AVAILABLE RECORDS:
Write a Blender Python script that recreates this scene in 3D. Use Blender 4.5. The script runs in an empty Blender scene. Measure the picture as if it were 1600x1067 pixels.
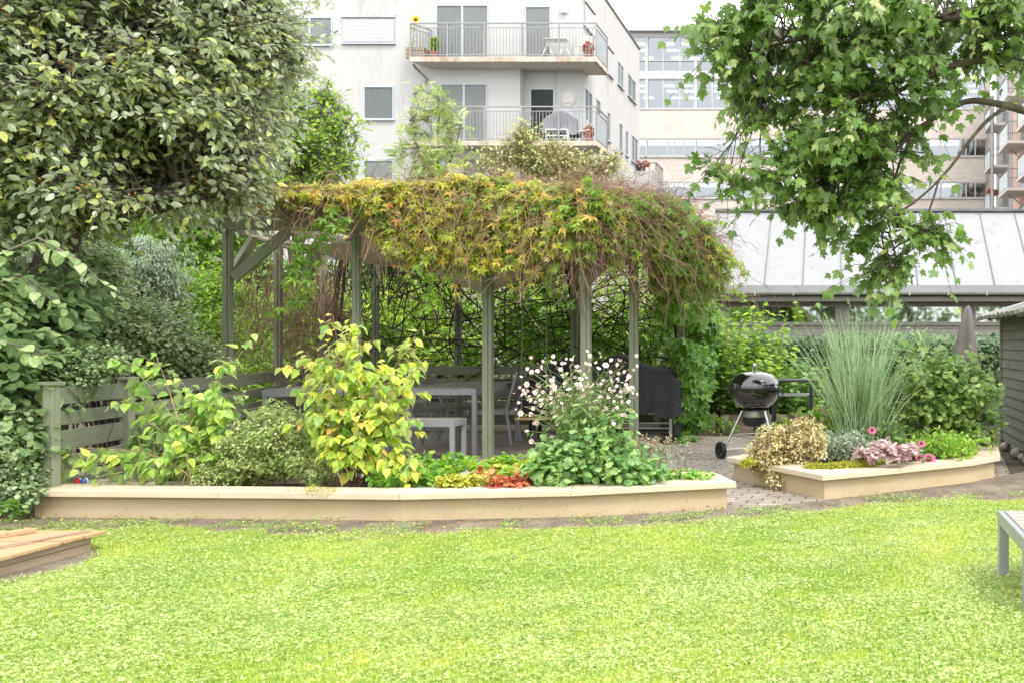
import bpy, math
import numpy as np
from mathutils import Vector
rng = np.random.default_rng(11)
SC = bpy.context.scene
COL = SC.collection
# ---- measured camera: principal point at px 1310 of 1600 (a shifted lens), eye 1.24 m above the lawn
F, CX, CY, EYE = 1400.0, 1310.0, 533.5, 1.24
def P(px, py, D): return np.array([(px-CX)*D/F, D, EYE+(CY-py)*D/F])
def at_z(px, py, z):
    D = F*(EYE-z)/(py-CY); return np.array([(px-CX)*D/F, D, z])
def G(px, py): return at_z(px, py, 0.0)
def U(a, b, n=None): return rng.uniform(a, b, n)
def nrm(v): return v/np.maximum(np.linalg.norm(v, axis=-1, keepdims=True), 1e-9)

# =============================================================== objects
def tag(o, label=None, cat=None, group=None, kind=None):
    if label: o['label'] = label
    if cat: o['category'] = cat
    if group: o['group'] = group
    if kind: o['kind'] = kind
    return o
def thing(name, label, cat, loc=(0, 0, 0), group=None, rz=0):
    o = bpy.data.objects.new(name, None); COL.objects.link(o)
    o.location = tuple(float(c) for c in loc); o.rotation_euler = (0, 0, rz)
    o.empty_display_size = 0.1
    return tag(o, label, cat, group)
def offset_of(parent):
    v = np.zeros(3)
    while parent is not None:
        v += np.array(parent.location); parent = parent.parent
    return v
def link_mesh(me, name, mats, parent, world, smooth=False):
    for m in (mats if isinstance(mats, (list, tuple)) else [mats]): me.materials.append(m)
    o = bpy.data.objects.new(name, me); COL.objects.link(o)
    if parent is not None: o.parent = parent
    if smooth:
        me.polygons.foreach_set('use_smooth', np.ones(len(me.polygons), dtype=bool))
    return o
def copy_tree(o, parent=None):
    c = o.copy(); COL.objects.link(c); c.parent = parent
    for ch in list(o.children): copy_tree(ch, c)
    return c

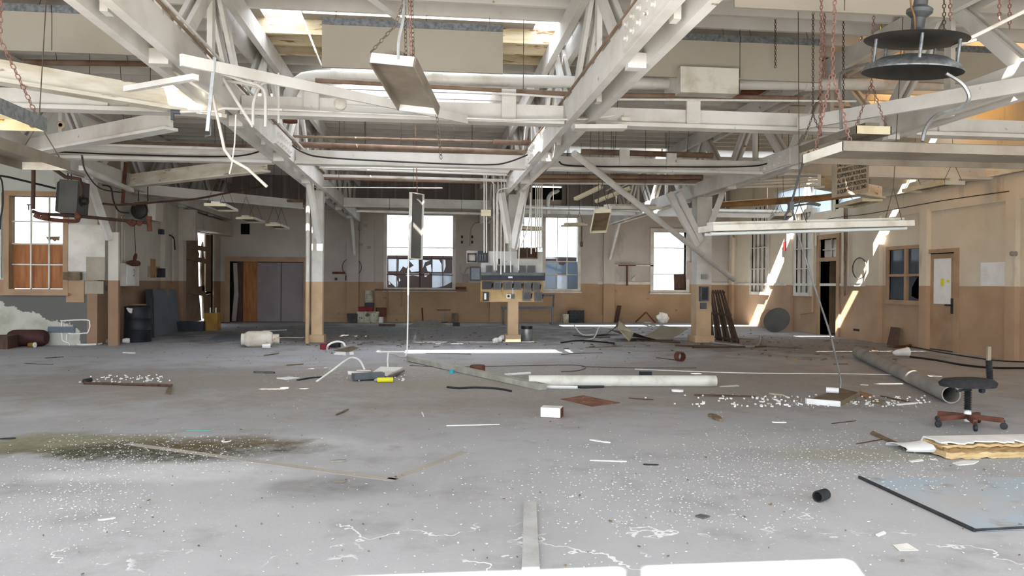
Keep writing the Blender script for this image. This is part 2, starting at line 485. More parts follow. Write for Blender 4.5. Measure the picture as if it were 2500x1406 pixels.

TASK OBJECTIVE:
Repeat the listing in full and exactly. Do not include any images.

EXERCISE RESULT:
Write a Blender Python script that recreates this scene in 3D. Use Blender 4.5. The script runs in an empty Blender scene. Measure the picture as if it were 1600x1067 pixels.
import bpy, math
import numpy as np
from mathutils import Vector
rng = np.random.default_rng(11)
SC = bpy.context.scene
COL = SC.collection
# ---- measured camera: principal point at px 1310 of 1600 (a shifted lens), eye 1.24 m above the lawn
F, CX, CY, EYE = 1400.0, 1310.0, 533.5, 1.24
def P(px, py, D): return np.array([(px-CX)*D/F, D, EYE+(CY-py)*D/F])
def at_z(px, py, z):
    D = F*(EYE-z)/(py-CY); return np.array([(px-CX)*D/F, D, z])
def G(px, py): return at_z(px, py, 0.0)
def U(a, b, n=None): return rng.uniform(a, b, n)
def nrm(v): return v/np.maximum(np.linalg.norm(v, axis=-1, keepdims=True), 1e-9)

# =============================================================== objects
def tag(o, label=None, cat=None, group=None, kind=None):
    if label: o['label'] = label
    if cat: o['category'] = cat
    if group: o['group'] = group
    if kind: o['kind'] = kind
    return o
def thing(name, label, cat, loc=(0, 0, 0), group=None, rz=0):
    o = bpy.data.objects.new(name, None); COL.objects.link(o)
    o.location = tuple(float(c) for c in loc); o.rotation_euler = (0, 0, rz)
    o.empty_display_size = 0.1
    return tag(o, label, cat, group)
def offset_of(parent):
    v = np.zeros(3)
    while parent is not None:
        v += np.array(parent.location); parent = parent.parent
    return v
def link_mesh(me, name, mats, parent, world, smooth=False):
    for m in (mats if isinstance(mats, (list, tuple)) else [mats]): me.materials.append(m)
    o = bpy.data.objects.new(name, me); COL.objects.link(o)
    if parent is not None: o.parent = parent
    if smooth:
        me.polygons.foreach_set('use_smooth', np.ones(len(me.polygons), dtype=bool))
    return o
def copy_tree(o, parent=None):
    c = o.copy(); COL.objects.link(c); c.parent = parent
    for ch in list(o.children): copy_tree(ch, c)
    return c

Keep writing the Blender script for this image. This is part 2, starting at line 485. More parts follow. Write for Blender 4.5. Measure the picture as if it were 2500x1406 pixels.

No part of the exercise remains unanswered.